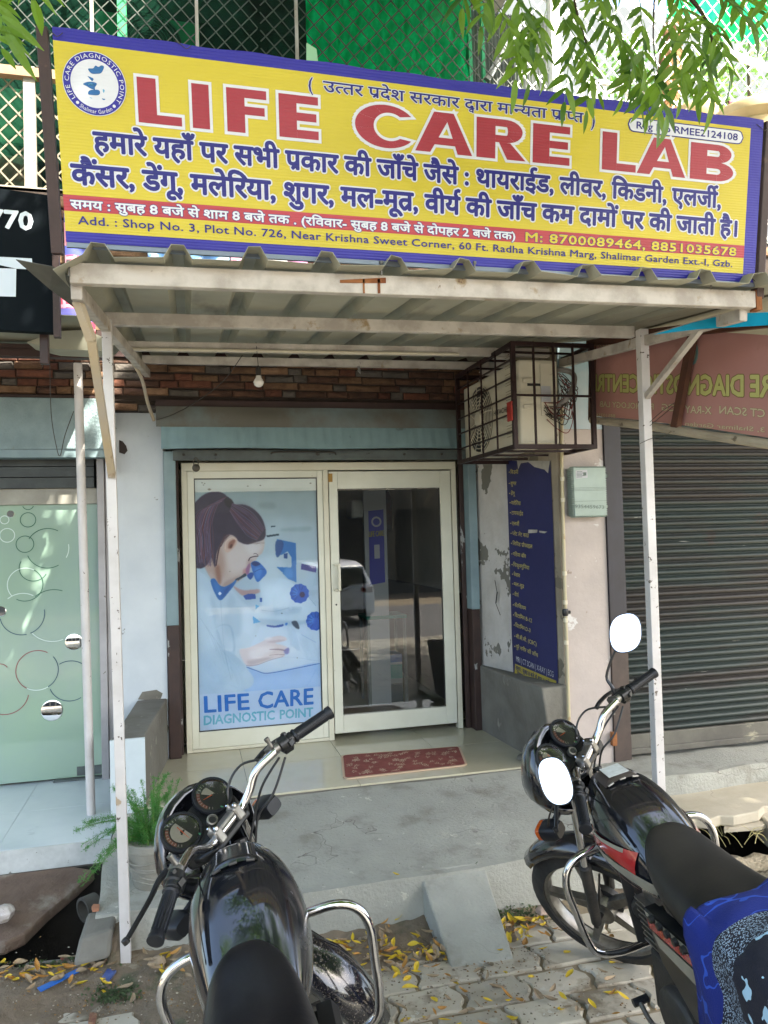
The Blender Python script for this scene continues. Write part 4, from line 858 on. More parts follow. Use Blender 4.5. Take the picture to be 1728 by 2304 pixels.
# sheet: trapezoid ribs along y
m = MB(sheet_m); ribs = []; x = -.47; prof = [(-.56, 0)]
xr = -.265; RP = .245
while xr < 2.45:
    prof += [(xr-.045, 0), (xr-.02, .042), (xr+.02, .042), (xr+.045, 0)]; xr += RP
prof.append((2.42, 0))
ysec = [-2.93, -2.90, -2.6, -2.2, -1.8, -1.4, -1.16, -.8, -.4, -.18]
def sx(x, y):
    if x < -.3: return max(x, -.40+.12*(y+2.93)/2.7)
    if y > -1.17: return min(x, 2.18-.1*(y+1.16))
    return x
rs = random.Random(9)
secs = []
for k, y in enumerate(ysec):
    secs.append([(sx(px, y), y+(.012*math.sin(px*19)+.006*math.sin(px*53) if k == 0 else 0), shz(px, y)+.056*0+pz+(.004*math.sin(px*31) if k == 0 else 0)+.004-(.05 if px < -.5 else 0)) for px, pz in prof])
m.loft(secs, caps=False, closed=False); sh = m.build('roof_sheet', cn, solid=.0016); MB(brown_paint).box(-.56, 2.2, -.205, -.175, 2.952, 3.118).build('light_stop_strip', cn)  # strip at the rear added to stop light leaking through the ribs
for x0, x1, c_, dz in ((-.9, -.5, 0, 0),):
    pass
mm_ = MB(pm('stained sheet', '55534a', '3f382f', 5, .7)); P = [at(36, 584, 'y', -2.75), at(120, 600, 'y', -2.85), at(160, 622, 'y', -2.8), at(222, 722, 'y', -2.1), at(205, 722, 'y', -2.1), at(112, 650, 'y', -2.6)]
mm_.add(P, [(0, 1, 5), (1, 2, 5), (2, 3, 5), (3, 4, 5)]); mm_.build('bent_corner', cn, solid=.002)
for px in (155, 858, 1068, 1600): m = MB(pm('bolt', '6c6a66', rough=.4, metal=.7)); c = at(px, 607 if px < 1500 else 640, 'y', -2.86); m.lathe(c, (0, 0, 1), [(-.02, .004), (.02, .004), (.02, .008), (.03, .008)], 6); m.build('bolt', cn)
def post(x0, x1, y, z0, z1, w_, mat=steel_p, name='post'):
    m = MB(mat); m.hexa([(x0-w_/2, y-w_/2, z0), (x0+w_/2, y-w_/2, z0), (x0+w_/2, y+w_/2, z0), (x0-w_/2, y+w_/2, z0), (x1-w_/2, y-w_/2, z1), (x1+w_/2, y-w_/2, z1), (x1+w_/2, y+w_/2, z1), (x1-w_/2, y+w_/2, z1)]); return m.build(name, cn, bevel=.003)
post(-.287, -.318, -2.11, -.03, 2.67, .040); 
m = MB(rust); m.box(-.3075, -.2665, -2.1325, -2.0895, -.03, .035); m.build('rusty_foot', cn)
post(2.203, 2.203, -2.03-.055, .1, 2.73, .046)
m = MB(steel_y); m.bar((-.35, -2.75, 2.56), (-.318, -2.66, 2.45), .028, .028); m.bar((-.318, -2.66, 2.45), (-.306, -2.135, 2.02), .028, .028); m.build('brace', cn)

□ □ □

Task statement: The pictures should not be reproduced; quote all of the other material exactly.

Result for this exercise:
The Blender Python script for this scene continues. Write part 4, from line 858 on. More parts follow. Use Blender 4.5. Take the picture to be 1728 by 2304 pixels.
# sheet: trapezoid ribs along y
m = MB(sheet_m); ribs = []; x = -.47; prof = [(-.56, 0)]
xr = -.265; RP = .245
while xr < 2.45:
    prof += [(xr-.045, 0), (xr-.02, .042), (xr+.02, .042), (xr+.045, 0)]; xr += RP
prof.append((2.42, 0))
ysec = [-2.93, -2.90, -2.6, -2.2, -1.8, -1.4, -1.16, -.8, -.4, -.18]
def sx(x, y):
    if x < -.3: return max(x, -.40+.12*(y+2.93)/2.7)
    if y > -1.17: return min(x, 2.18-.1*(y+1.16))
    return x
rs = random.Random(9)
secs = []
for k, y in enumerate(ysec):
    secs.append([(sx(px, y), y+(.012*math.sin(px*19)+.006*math.sin(px*53) if k == 0 else 0), shz(px, y)+.056*0+pz+(.004*math.sin(px*31) if k == 0 else 0)+.004-(.05 if px < -.5 else 0)) for px, pz in prof])
m.loft(secs, caps=False, closed=False); sh = m.build('roof_sheet', cn, solid=.0016); MB(brown_paint).box(-.56, 2.2, -.205, -.175, 2.952, 3.118).build('light_stop_strip', cn)  # strip at the rear added to stop light leaking through the ribs
for x0, x1, c_, dz in ((-.9, -.5, 0, 0),):
    pass
mm_ = MB(pm('stained sheet', '55534a', '3f382f', 5, .7)); P = [at(36, 584, 'y', -2.75), at(120, 600, 'y', -2.85), at(160, 622, 'y', -2.8), at(222, 722, 'y', -2.1), at(205, 722, 'y', -2.1), at(112, 650, 'y', -2.6)]
mm_.add(P, [(0, 1, 5), (1, 2, 5), (2, 3, 5), (3, 4, 5)]); mm_.build('bent_corner', cn, solid=.002)
for px in (155, 858, 1068, 1600): m = MB(pm('bolt', '6c6a66', rough=.4, metal=.7)); c = at(px, 607 if px < 1500 else 640, 'y', -2.86); m.lathe(c, (0, 0, 1), [(-.02, .004), (.02, .004), (.02, .008), (.03, .008)], 6); m.build('bolt', cn)
def post(x0, x1, y, z0, z1, w_, mat=steel_p, name='post'):
    m = MB(mat); m.hexa([(x0-w_/2, y-w_/2, z0), (x0+w_/2, y-w_/2, z0), (x0+w_/2, y+w_/2, z0), (x0-w_/2, y+w_/2, z0), (x1-w_/2, y-w_/2, z1), (x1+w_/2, y-w_/2, z1), (x1+w_/2, y+w_/2, z1), (x1-w_/2, y+w_/2, z1)]); return m.build(name, cn, bevel=.003)
post(-.287, -.318, -2.11, -.03, 2.67, .040); 
m = MB(rust); m.box(-.3075, -.2665, -2.1325, -2.0895, -.03, .035); m.build('rusty_foot', cn)
post(2.203, 2.203, -2.03-.055, .1, 2.73, .046)
m = MB(steel_y); m.bar((-.35, -2.75, 2.56), (-.318, -2.66, 2.45), .028, .028); m.bar((-.318, -2.66, 2.45), (-.306, -2.135, 2.02), .028, .028); m.build('brace', cn)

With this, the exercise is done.